Whiting school budget rises, but taxes set to decrease
WHITING — The Whiting Elementary School board has adopted the proposed $508,318 spending plan for the 2010-2011 school year, which represents an increase of $17,632, or 3.59 percent, over the current year’s spending plan.
But due to an increase in the number of students in the school, if voters approve the budget on Town Meeting Day their education property tax rate would fall by 7 cents, from $1.20 to $1.13, according to Brenda Fleming, business manager at Rutland Northeast Supervisory Union.
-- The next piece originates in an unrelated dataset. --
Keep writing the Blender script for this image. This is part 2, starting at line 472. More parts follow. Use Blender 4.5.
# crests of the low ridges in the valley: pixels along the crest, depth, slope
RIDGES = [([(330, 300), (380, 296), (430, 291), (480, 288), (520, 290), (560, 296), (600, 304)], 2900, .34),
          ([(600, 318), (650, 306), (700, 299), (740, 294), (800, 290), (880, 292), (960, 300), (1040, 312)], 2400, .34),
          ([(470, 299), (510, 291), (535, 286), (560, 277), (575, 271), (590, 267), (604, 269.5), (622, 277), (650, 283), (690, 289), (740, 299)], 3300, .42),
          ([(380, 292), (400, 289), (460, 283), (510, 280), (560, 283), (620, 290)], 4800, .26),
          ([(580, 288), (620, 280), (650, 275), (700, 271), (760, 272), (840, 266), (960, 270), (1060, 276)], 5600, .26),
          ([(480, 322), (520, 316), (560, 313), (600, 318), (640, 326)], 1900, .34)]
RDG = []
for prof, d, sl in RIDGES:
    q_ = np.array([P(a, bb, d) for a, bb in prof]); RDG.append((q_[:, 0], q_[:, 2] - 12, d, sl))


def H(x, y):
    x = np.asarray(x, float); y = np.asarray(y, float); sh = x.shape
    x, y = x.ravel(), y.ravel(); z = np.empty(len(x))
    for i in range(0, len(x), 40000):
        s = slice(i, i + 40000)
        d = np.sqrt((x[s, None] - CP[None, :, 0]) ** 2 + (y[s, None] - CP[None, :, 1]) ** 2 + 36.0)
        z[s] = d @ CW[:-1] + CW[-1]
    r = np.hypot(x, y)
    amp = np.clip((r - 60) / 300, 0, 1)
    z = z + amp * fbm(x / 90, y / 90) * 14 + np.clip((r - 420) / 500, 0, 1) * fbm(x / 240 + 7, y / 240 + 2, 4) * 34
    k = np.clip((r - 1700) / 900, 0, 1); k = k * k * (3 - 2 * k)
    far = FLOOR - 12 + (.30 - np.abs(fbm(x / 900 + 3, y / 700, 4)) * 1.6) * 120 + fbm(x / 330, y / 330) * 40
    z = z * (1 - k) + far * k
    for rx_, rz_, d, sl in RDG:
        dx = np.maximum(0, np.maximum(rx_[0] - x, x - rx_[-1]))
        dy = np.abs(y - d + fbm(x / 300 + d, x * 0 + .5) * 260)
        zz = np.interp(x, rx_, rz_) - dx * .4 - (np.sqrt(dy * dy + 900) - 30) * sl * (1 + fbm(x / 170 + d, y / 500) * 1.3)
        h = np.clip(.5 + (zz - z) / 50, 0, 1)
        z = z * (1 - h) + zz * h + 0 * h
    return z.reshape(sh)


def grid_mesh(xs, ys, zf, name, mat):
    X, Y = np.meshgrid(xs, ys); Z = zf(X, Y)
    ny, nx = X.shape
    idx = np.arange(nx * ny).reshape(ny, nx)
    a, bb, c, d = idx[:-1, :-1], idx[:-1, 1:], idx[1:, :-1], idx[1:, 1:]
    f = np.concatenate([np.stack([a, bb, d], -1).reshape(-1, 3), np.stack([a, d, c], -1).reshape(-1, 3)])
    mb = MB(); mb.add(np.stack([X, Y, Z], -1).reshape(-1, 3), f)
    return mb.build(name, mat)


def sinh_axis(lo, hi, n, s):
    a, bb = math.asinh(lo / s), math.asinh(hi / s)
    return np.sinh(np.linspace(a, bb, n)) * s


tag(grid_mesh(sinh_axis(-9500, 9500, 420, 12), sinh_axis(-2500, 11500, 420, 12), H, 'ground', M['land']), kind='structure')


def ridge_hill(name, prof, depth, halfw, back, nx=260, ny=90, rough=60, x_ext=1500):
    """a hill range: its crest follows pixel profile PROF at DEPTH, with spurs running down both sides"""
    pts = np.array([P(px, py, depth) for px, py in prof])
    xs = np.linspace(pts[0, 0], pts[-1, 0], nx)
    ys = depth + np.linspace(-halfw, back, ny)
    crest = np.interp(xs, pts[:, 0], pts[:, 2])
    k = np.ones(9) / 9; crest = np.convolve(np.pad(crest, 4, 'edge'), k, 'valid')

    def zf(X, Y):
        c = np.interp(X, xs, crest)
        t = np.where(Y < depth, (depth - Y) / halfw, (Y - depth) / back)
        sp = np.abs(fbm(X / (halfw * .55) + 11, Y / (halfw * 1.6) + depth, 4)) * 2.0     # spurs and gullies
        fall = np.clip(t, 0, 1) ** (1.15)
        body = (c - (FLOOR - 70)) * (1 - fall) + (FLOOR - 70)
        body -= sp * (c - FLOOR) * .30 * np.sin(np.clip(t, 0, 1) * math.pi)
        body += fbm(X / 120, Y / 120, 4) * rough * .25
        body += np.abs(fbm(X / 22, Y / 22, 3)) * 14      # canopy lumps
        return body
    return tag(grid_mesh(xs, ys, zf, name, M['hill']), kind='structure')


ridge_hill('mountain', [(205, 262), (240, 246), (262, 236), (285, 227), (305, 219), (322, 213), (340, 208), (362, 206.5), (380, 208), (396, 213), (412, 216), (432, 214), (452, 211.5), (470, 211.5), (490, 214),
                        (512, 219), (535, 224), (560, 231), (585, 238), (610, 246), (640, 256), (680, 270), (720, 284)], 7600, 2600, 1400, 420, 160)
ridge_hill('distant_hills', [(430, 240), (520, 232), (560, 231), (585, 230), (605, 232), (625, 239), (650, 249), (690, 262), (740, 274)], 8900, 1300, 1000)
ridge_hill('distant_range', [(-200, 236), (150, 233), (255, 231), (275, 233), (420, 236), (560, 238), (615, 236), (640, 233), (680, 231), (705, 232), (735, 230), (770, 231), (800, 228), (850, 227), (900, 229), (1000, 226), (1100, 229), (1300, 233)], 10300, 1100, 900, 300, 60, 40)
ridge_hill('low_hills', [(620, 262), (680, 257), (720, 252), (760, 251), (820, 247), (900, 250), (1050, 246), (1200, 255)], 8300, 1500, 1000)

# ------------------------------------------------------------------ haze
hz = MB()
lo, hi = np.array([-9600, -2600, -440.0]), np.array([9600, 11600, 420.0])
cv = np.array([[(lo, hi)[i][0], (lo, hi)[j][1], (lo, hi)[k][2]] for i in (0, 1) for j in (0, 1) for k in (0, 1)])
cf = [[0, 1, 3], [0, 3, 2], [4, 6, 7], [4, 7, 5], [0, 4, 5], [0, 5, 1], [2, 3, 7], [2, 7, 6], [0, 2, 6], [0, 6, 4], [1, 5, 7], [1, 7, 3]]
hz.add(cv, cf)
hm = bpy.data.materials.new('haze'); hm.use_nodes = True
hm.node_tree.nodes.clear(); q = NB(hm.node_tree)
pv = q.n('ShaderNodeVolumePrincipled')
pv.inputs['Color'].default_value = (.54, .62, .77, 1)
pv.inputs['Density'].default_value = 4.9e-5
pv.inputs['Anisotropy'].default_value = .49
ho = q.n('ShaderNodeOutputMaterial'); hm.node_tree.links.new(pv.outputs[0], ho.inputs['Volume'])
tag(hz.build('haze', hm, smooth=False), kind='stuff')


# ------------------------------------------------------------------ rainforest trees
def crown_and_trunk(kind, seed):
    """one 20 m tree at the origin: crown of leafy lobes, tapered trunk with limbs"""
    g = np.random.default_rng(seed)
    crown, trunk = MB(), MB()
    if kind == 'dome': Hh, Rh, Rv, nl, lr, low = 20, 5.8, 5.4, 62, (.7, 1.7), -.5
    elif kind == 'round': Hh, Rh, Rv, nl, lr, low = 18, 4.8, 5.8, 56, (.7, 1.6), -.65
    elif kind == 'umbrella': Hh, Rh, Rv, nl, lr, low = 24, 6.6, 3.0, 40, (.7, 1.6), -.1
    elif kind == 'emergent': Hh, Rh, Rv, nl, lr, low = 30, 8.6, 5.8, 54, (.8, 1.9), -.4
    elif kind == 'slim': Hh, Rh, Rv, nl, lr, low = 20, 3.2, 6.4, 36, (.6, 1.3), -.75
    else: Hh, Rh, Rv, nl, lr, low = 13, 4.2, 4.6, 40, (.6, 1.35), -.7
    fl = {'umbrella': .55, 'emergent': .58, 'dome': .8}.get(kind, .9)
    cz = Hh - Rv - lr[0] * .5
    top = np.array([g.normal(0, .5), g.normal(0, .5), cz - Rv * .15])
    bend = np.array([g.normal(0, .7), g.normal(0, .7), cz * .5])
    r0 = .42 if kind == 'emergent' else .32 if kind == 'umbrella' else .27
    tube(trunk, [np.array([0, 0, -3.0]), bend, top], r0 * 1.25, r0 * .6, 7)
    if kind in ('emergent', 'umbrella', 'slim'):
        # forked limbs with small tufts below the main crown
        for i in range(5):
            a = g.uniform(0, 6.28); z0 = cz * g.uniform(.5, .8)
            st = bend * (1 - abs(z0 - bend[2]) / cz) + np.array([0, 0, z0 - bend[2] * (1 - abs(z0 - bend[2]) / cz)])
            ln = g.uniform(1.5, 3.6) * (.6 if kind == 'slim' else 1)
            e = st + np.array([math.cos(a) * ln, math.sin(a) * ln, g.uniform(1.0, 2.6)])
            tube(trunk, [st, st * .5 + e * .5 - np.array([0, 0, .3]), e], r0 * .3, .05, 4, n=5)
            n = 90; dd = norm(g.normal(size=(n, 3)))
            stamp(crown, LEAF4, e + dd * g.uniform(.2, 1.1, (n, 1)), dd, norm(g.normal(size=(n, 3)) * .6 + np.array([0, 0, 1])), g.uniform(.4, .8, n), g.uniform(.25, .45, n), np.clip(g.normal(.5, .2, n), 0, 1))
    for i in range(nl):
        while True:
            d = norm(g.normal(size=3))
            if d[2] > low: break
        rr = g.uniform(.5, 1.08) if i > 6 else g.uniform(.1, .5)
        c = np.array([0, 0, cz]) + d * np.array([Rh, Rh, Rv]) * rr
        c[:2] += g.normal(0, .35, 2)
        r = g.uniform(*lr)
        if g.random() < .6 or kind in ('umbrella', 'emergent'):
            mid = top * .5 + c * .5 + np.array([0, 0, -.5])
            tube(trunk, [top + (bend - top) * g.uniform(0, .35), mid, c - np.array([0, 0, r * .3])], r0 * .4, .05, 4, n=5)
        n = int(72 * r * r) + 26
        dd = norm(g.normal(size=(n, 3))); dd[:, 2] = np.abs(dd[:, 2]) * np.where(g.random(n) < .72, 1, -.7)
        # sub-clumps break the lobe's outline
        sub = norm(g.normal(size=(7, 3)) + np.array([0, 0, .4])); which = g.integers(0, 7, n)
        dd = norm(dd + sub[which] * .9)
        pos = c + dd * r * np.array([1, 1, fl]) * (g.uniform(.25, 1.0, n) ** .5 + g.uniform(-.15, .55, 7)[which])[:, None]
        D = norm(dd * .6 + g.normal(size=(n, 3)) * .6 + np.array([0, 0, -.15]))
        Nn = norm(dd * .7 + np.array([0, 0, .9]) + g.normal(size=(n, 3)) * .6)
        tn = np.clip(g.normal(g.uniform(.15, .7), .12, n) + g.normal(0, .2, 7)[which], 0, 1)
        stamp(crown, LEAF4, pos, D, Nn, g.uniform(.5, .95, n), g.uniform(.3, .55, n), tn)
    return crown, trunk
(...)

These results, however, do not take into account the common level of appraisal (CLA), a calculation designed to make property taxes fair across the state. Although she doesn’t yet know the exact size of the adjustment the CLA will make in Whiting, Fleming said it surely would raise the final tax rate well above $1.13.
The school board on Jan. 11 approved two significant increases in spending over last year’s budget of $490,686. One was the $5,100 payment that the school will be making on the bond for last summer’s sewer replacement.
The rest of the increase in spending comes from a rise in the supervisory union’s centralized assessment. This year the number of pupils attending Whiting Elementary has risen from to 28 from 26 last year, and Principal Donn Marcus said next year he expects 30 students. Meanwhile, attendance at many other schools in RNeSU has fallen. The centralized assessment cost is a fee that each school district must raise from its member schools each year to pay for central office expenditures. The district calculates the cost for each school proportionally based on the number of students attending.
So although the overall assessment cost for RNeSU will increase only 0.38 percent for the coming school year, Whiting’s share of that cost will increase by 7.8 percent, to just over $12,500.
Even though the Whiting Elementary School’s spending in 2010-2011 will increase, the jump in student population at the school means spending per pupil will drop by $930 per student, from $11,852 to $10,922.